Southgate has problems, but they’re small ones. Fixable, except for one that’s a little bit damning. The lettuce on that great Tuesday burger was chopped (which can sometimes be fine) but hadn’t had the spines trimmed out (which isn’t). Park seems to lean a little heavy on the sweet side of things. She balances that nicely with sour, but seems scared of bringing any serious heat. Maybe that’s deliberate. If it’s not, it’s a problem. And on the plate of mandoo dumplings, there’s an eggplant puree that’s gray. It tastes fine, but it looks like a puddle of industrial grout.
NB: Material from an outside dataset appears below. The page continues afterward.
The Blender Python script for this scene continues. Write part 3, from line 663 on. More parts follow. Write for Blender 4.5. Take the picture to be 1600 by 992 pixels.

Nothing on a plate should ever be gray. Really, nothing in a restaurant should ever be gray. And yet Southgate is largely gray. The gray and white tiles on the walls aren’t too bad. They set off the dark wood of the bar and the blond tables. But the untiled parts of the walls are dark gray, as are the window frames and the back bar. Outside, the building is wrapped in a long gray stripe, and it makes the place forgettable. Easy to miss.
But if you’re in the neighborhood, find it. Because Southgate is one of those very rare places that reach unashamedly for fusion cuisine and nail the chaos and the joy of it perfectly. Southgate isn’t dogmatic. It’s not traditional or serious or fine. Chef Park, her crew, the neighbors—they all seem to remember something important about eating out.
That, first things first, it’s supposed to be fun.
And having a great goddamn Tuesday burger never hurt anyone.